* START *

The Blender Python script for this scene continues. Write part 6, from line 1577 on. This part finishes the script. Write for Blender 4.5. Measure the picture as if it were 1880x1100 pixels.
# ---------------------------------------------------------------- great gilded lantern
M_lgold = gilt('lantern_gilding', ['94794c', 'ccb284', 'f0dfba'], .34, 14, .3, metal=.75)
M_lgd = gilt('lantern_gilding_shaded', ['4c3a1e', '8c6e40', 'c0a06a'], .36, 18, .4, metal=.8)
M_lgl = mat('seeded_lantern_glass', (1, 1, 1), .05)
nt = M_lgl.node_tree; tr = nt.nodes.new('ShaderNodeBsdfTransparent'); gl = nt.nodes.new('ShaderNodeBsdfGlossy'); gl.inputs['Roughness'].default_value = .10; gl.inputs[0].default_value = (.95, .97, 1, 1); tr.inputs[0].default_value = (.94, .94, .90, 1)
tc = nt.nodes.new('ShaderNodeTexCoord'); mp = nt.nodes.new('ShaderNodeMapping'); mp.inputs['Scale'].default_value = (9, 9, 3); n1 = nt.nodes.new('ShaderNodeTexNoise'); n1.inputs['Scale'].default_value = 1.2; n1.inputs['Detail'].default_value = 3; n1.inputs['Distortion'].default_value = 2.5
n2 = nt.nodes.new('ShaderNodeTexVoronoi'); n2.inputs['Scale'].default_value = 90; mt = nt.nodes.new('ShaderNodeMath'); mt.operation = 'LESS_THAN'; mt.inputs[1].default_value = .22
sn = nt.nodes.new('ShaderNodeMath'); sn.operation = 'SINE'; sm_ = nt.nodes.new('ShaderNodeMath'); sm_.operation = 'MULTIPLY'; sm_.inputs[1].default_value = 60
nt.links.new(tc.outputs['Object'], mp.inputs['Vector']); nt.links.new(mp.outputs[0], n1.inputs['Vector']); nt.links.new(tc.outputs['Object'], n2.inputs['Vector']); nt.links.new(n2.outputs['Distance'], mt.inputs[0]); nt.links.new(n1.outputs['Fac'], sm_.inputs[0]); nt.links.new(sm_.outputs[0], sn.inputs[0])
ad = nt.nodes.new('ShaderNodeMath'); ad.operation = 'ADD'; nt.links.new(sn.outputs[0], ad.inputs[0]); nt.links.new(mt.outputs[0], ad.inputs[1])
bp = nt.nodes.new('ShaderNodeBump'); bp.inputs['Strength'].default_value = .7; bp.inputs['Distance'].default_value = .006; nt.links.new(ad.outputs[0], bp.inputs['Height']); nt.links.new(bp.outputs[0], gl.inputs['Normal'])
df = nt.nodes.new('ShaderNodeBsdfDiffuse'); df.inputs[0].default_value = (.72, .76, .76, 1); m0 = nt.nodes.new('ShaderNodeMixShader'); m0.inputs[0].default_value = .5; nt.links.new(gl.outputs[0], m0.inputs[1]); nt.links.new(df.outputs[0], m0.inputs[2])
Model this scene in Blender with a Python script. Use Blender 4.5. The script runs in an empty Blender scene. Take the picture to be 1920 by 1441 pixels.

* END *

From the records above, extract every entry verbatim.

The Blender Python script for this scene continues. Write part 6, from line 1577 on. This part finishes the script. Write for Blender 4.5. Measure the picture as if it were 1880x1100 pixels.
# ---------------------------------------------------------------- great gilded lantern
M_lgold = gilt('lantern_gilding', ['94794c', 'ccb284', 'f0dfba'], .34, 14, .3, metal=.75)
M_lgd = gilt('lantern_gilding_shaded', ['4c3a1e', '8c6e40', 'c0a06a'], .36, 18, .4, metal=.8)
M_lgl = mat('seeded_lantern_glass', (1, 1, 1), .05)
nt = M_lgl.node_tree; tr = nt.nodes.new('ShaderNodeBsdfTransparent'); gl = nt.nodes.new('ShaderNodeBsdfGlossy'); gl.inputs['Roughness'].default_value = .10; gl.inputs[0].default_value = (.95, .97, 1, 1); tr.inputs[0].default_value = (.94, .94, .90, 1)
tc = nt.nodes.new('ShaderNodeTexCoord'); mp = nt.nodes.new('ShaderNodeMapping'); mp.inputs['Scale'].default_value = (9, 9, 3); n1 = nt.nodes.new('ShaderNodeTexNoise'); n1.inputs['Scale'].default_value = 1.2; n1.inputs['Detail'].default_value = 3; n1.inputs['Distortion'].default_value = 2.5
n2 = nt.nodes.new('ShaderNodeTexVoronoi'); n2.inputs['Scale'].default_value = 90; mt = nt.nodes.new('ShaderNodeMath'); mt.operation = 'LESS_THAN'; mt.inputs[1].default_value = .22
sn = nt.nodes.new('ShaderNodeMath'); sn.operation = 'SINE'; sm_ = nt.nodes.new('ShaderNodeMath'); sm_.operation = 'MULTIPLY'; sm_.inputs[1].default_value = 60
nt.links.new(tc.outputs['Object'], mp.inputs['Vector']); nt.links.new(mp.outputs[0], n1.inputs['Vector']); nt.links.new(tc.outputs['Object'], n2.inputs['Vector']); nt.links.new(n2.outputs['Distance'], mt.inputs[0]); nt.links.new(n1.outputs['Fac'], sm_.inputs[0]); nt.links.new(sm_.outputs[0], sn.inputs[0])
ad = nt.nodes.new('ShaderNodeMath'); ad.operation = 'ADD'; nt.links.new(sn.outputs[0], ad.inputs[0]); nt.links.new(mt.outputs[0], ad.inputs[1])
bp = nt.nodes.new('ShaderNodeBump'); bp.inputs['Strength'].default_value = .7; bp.inputs['Distance'].default_value = .006; nt.links.new(ad.outputs[0], bp.inputs['Height']); nt.links.new(bp.outputs[0], gl.inputs['Normal'])
df = nt.nodes.new('ShaderNodeBsdfDiffuse'); df.inputs[0].default_value = (.72, .76, .76, 1); m0 = nt.nodes.new('ShaderNodeMixShader'); m0.inputs[0].default_value = .5; nt.links.new(gl.outputs[0], m0.inputs[1]); nt.links.new(df.outputs[0], m0.inputs[2])
Model this scene in Blender with a Python script. Use Blender 4.5. The script runs in an empty Blender scene. Take the picture to be 1920 by 1441 pixels.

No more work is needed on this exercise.